▶ Collected material:

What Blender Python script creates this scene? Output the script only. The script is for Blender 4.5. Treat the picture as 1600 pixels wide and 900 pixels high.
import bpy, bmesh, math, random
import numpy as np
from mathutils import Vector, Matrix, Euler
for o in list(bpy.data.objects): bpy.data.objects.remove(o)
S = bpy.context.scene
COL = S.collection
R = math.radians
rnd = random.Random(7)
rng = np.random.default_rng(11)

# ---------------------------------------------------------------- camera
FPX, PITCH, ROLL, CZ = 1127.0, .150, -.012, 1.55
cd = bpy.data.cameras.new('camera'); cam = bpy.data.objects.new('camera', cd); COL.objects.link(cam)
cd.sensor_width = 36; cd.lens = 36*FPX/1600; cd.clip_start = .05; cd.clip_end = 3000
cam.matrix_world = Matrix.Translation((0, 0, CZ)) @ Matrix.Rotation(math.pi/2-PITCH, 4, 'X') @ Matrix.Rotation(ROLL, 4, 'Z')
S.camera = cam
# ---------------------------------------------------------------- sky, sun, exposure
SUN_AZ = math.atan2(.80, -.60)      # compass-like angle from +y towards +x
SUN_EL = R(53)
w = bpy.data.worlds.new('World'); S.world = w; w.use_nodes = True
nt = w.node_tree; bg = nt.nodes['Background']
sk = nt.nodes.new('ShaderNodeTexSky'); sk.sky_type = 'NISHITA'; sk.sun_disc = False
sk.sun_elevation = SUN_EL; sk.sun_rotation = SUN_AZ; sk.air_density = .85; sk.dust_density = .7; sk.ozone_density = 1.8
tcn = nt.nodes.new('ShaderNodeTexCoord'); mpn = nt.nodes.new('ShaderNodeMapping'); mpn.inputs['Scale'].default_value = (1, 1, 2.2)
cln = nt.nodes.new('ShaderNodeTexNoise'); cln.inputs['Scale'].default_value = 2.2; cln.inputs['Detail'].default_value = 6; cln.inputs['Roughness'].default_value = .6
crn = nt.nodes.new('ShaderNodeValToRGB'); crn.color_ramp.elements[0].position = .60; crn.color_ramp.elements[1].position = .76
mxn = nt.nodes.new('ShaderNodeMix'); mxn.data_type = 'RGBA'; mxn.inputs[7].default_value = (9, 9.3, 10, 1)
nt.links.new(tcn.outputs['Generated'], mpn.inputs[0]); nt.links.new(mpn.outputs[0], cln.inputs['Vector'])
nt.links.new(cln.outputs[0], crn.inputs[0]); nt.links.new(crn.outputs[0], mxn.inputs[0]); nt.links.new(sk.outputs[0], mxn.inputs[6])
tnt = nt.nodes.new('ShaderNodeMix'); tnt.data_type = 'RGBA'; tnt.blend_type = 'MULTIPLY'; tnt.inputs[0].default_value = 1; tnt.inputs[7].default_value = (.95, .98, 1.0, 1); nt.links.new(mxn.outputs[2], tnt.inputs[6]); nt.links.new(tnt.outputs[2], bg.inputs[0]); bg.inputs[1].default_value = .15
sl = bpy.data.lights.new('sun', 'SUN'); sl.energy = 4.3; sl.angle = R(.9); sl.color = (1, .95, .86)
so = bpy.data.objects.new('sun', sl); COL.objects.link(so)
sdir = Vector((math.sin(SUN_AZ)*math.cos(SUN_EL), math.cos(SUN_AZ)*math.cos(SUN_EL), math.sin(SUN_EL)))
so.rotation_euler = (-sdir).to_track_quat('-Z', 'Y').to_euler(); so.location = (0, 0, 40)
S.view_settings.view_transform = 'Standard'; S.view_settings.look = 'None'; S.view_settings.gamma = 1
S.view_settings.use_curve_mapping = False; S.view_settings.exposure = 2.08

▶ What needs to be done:
Copy out each line of the material that holds the word "scene".

▶ Written answer:
What Blender Python script creates this scene? Output the script only. The script is for Blender 4.5. Treat the picture as 1600 pixels wide and 900 pixels high.
S = bpy.context.scene